Extract the lines that hold the string "scene".

═══ Material provided ═══

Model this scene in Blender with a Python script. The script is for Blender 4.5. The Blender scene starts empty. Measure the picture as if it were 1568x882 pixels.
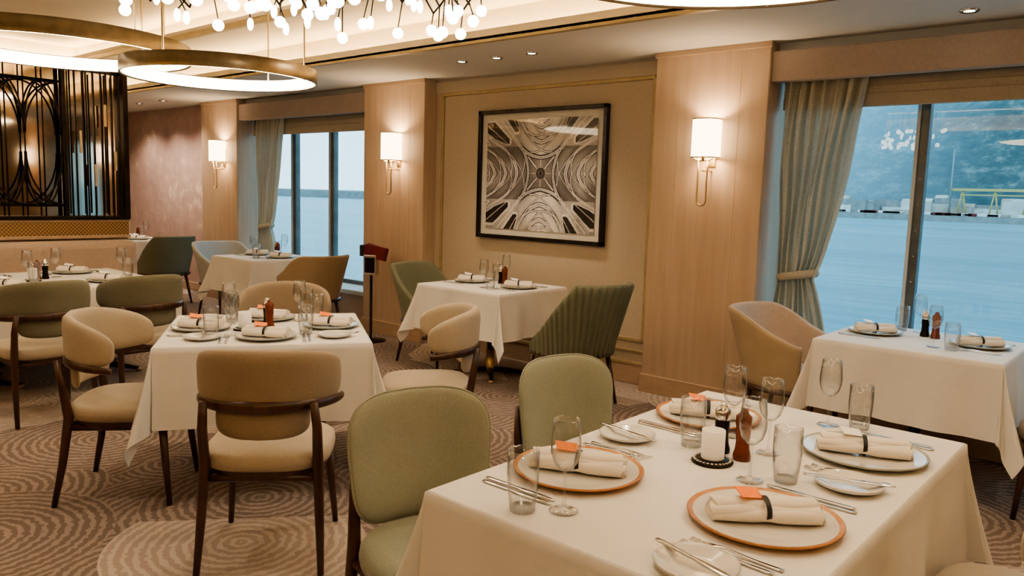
import bpy, bmesh, math, random
import numpy as np
from mathutils import Vector, Matrix, noise
random.seed(7)
S=bpy.context.scene
COL=S.collection
pi=math.pi
# ------------------------------------------------------------------ materials
class NT:
    def __init__(s,mat):
        s.t=mat.node_tree; s.n=s.t.nodes; s.l=s.t.links
    def new(s,typ,**k):
        x=s.n.new(typ)
        for a,b in k.items(): setattr(x,a,b)
        return x
    def put(s,sock,v):
        if hasattr(v,'is_linked') or hasattr(v,'links'): s.l.new(v,sock)
        else: sock.default_value=v
    def m(s,op,a,b=0.0,c=None):
        x=s.new('ShaderNodeMath',operation=op); s.put(x.inputs[0],a); s.put(x.inputs[1],b)
        if c is not None: s.put(x.inputs[2],c)
        return x.outputs[0]
    def mix(s,f,a,b):
        x=s.new('ShaderNodeMix',data_type='RGBA'); s.put(x.inputs[0],f)
        s.put(x.inputs[6],a); s.put(x.inputs[7],b); return x.outputs[2]
    def coord(s,scale=(1,1,1),kind='Object',rot=(0,0,0)):
        c=s.new('ShaderNodeTexCoord'); mp=s.new('ShaderNodeMapping')
        mp.inputs['Scale'].default_value=scale; mp.inputs['Rotation'].default_value=rot
        s.l.new(c.outputs[kind],mp.inputs[0]); return mp.outputs[0]
    def noise(s,vec,scale,detail=3,rough=.5):
        x=s.new('ShaderNodeTexNoise'); s.l.new(vec,x.inputs['Vector'])
        x.inputs['Scale'].default_value=scale; x.inputs['Detail'].default_value=detail; x.inputs['Roughness'].default_value=rough
        return x.outputs['Fac']
    def ramp(s,f,stops):
        x=s.new('ShaderNodeValToRGB'); s.l.new(f,x.inputs[0]); e=x.color_ramp.elements
        while len(e)<len(stops): e.new(.5)
        for i,(p,c) in enumerate(stops): e[i].position=p; e[i].color=c if len(c)==4 else (*c,1)
        return x.outputs[0]
    def bump(s,h,strength=.3,dist=.01):
        x=s.new('ShaderNodeBump'); s.l.new(h,x.inputs['Height']); x.inputs['Strength'].default_value=strength
        x.inputs['Distance'].default_value=dist; return x.outputs[0]
def c4(c): return (c[0],c[1],c[2],1)
def base(name,color=(.5,.5,.5),rough=.5,metal=0,spec=.5):
    m=bpy.data.materials.new(name); m.use_nodes=True
    b=m.node_tree.nodes['Principled BSDF']
    b.inputs['Base Color'].default_value=c4(color); b.inputs['Roughness'].default_value=rough
    b.inputs['Metallic'].default_value=metal; b.inputs['Specular IOR Level'].default_value=spec
    return m,NT(m),b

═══

> **Task result**
Model this scene in Blender with a Python script. The script is for Blender 4.5. The Blender scene starts empty. Measure the picture as if it were 1568x882 pixels.
S=bpy.context.scene